Als Verein finden wir seit neun Jahren heraus, was ein Bedingungsloses Grundeinkommen im Leben unserer Gewinner*innen verändert. Dabei haben wir vielversprechende Indizien gefunden, die darauf hinweisen, dass es eine Lösung für uns alle sein könnte.
Mit den Berechnungen des DIW liegen jetzt konkrete Zahlen darüber vor, was sich gesamtgesellschaftlich ändern würde, wenn wir ein realistisch finanzierbares Grundeinkommen wirklich einführen würden. Erstmalig können wir also nicht nur individuelle Effekte in den Blick nehmen, sondern das große Ganze.
Deshalb wollen wir auch nicht länger warten, dir Einblicke in diese bahnbrechend neuen Erkenntnisse zu geben. Hier sind die zehn wichtigsten Auswirkungen eines finanzierbaren und tatsächlich eingeführten Grundeinkommens – und was sie für uns alle bedeuten:
83 % aller Menschen haben mehr Geld als heute
Die Frage, wie viele Bürger*innen wirklich von einem Grundeinkommen finanziell profitieren würden, drängt sich natürlich als erstes auf, wenn man über seine reale Einführung spricht.
Und hierzu liefert die Studie des DIW eindeutige Antworten: 83 % aller Menschen in Deutschland leben in Haushalten, die mehr Geld zur Verfügung hätten als vor der Einführung des Grundeinkommens.
Die anderen 17 % setzen sich aus zwei Gruppen zusammen: 7 % hätten gleich viel Geld zur Verfügung. Nur 10 % müssten steuerlich mehr beitragen. Aber selbst dieser reichste Teil der Bevölkerung müsste vergleichsweise wenig draufzahlen.
Schiebe doch mal probehalber den Regler auf unserer Finanzierungsseite besonders weit nach rechts. So kannst du sehen, wie viel die am Besten verdienenden Personen von ihrem Einkommen steuerlich zur Finanzierung des Grundeinkommens beitragen würden.
Armut, wie wir sie kennen, ist nicht mehr möglich
Einer der Hauptgründe, warum das Bedingungslose Grundeinkommen immer wieder als sozialpolitische Reform diskutiert wird, liegt in seinem Versprechen, Armut zu bekämpfen.
Aber warum ist das überhaupt ein so drängendes Thema?
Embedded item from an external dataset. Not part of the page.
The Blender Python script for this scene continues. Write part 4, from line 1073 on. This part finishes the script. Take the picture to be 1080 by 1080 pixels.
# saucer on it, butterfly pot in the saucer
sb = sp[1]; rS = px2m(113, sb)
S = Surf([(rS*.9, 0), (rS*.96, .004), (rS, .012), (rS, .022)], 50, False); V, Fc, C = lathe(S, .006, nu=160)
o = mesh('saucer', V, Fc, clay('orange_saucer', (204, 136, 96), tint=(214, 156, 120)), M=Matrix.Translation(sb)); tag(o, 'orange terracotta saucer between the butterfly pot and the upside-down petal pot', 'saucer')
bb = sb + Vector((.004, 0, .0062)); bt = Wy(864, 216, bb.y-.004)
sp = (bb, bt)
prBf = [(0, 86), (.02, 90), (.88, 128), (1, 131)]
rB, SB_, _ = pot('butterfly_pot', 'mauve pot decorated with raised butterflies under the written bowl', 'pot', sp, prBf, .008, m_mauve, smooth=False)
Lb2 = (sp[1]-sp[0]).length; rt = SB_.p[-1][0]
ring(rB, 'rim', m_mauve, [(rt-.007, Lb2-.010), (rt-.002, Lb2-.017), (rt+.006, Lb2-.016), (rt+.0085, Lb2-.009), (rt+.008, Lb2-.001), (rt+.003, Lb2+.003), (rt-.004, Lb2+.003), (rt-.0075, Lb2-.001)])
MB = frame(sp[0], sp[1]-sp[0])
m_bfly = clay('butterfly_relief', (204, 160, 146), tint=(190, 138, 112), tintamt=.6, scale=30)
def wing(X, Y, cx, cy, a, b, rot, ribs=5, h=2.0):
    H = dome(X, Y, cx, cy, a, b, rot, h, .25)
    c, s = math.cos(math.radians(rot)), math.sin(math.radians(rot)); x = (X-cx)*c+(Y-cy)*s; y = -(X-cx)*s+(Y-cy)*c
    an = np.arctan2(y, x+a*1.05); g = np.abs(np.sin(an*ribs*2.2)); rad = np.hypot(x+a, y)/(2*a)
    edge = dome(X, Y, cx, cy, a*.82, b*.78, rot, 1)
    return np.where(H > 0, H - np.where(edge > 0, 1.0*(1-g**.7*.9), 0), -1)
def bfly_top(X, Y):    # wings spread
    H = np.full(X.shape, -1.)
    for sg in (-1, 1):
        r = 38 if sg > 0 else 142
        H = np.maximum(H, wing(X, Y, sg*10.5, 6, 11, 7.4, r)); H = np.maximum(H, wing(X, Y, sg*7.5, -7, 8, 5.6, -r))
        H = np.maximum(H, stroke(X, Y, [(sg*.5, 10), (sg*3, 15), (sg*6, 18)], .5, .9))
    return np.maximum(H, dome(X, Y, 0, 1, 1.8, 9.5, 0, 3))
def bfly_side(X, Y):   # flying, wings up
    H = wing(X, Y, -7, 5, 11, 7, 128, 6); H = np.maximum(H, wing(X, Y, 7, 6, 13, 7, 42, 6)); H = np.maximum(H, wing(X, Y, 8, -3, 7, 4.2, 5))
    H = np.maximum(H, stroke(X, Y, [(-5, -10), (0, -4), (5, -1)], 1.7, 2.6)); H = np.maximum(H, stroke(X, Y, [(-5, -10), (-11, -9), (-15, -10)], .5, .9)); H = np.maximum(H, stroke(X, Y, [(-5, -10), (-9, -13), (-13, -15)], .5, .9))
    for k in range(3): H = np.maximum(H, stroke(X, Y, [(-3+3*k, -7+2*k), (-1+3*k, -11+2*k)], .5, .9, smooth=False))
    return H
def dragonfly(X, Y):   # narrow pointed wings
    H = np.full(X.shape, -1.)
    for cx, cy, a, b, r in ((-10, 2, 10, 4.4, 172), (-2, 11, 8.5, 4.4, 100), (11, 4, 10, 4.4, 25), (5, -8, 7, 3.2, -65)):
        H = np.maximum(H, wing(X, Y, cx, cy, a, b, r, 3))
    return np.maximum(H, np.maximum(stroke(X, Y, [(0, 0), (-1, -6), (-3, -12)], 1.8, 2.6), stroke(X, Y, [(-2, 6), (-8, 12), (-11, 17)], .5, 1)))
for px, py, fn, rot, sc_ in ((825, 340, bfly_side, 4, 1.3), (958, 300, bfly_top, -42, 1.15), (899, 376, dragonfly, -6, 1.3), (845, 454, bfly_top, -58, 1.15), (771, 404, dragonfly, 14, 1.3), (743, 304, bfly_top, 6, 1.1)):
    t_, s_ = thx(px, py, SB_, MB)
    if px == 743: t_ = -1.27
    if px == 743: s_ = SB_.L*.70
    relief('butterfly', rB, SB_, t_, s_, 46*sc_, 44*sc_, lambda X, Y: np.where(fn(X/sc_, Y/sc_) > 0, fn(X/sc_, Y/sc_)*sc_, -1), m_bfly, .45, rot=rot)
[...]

Weil 13 Millionen Menschen in Deutschland armutsgefährdet sind – das ist jede sechste Person. Sogar ein Viertel der arbeitenden Bevölkerung in Deutschland verdient weniger als 14 Euro die Stunde und droht damit heute schon in Altersarmut zu geraten. Das ist aber noch längst nicht alles.
Verzicht auf Dinge des alltäglichen Bedarfs, ein schlechterer Gesundheitszustand, geringere Bildungschancen und hohe Unzufriedenheit: Die negativen Effekte und Auswirkungen von Armut gehen weit über das rein Finanzielle hinaus. Und sie erzeugen Folgekosten für unsere gesamte Gesellschaft.
Mit der Einführung eines realistisch finanzierbaren Grundeinkommens könnte diese Entwicklung tatsächlich eingedämmt werden, zeigt die Studie des DIW. Armut in ihrer heutigen Form wäre so nicht mehr möglich, weil alle immer garantiert so viel bekommen, wie sie im Zweifel auch brauchen.
Das betrifft nicht nur die Armut, die schon heute in den Statistiken auftaucht, sondern auch verdeckte Armut. Sie betrifft Menschen, die auf staatliche Unterstützung verzichten, obwohl sie eigentlich Anspruch darauf hätten. Da ein Grundeinkommen automatisch an alle ausgezahlt würde – ohne Formalitäten wie komplizierte Anträge – könnte es hierzu nicht mehr kommen.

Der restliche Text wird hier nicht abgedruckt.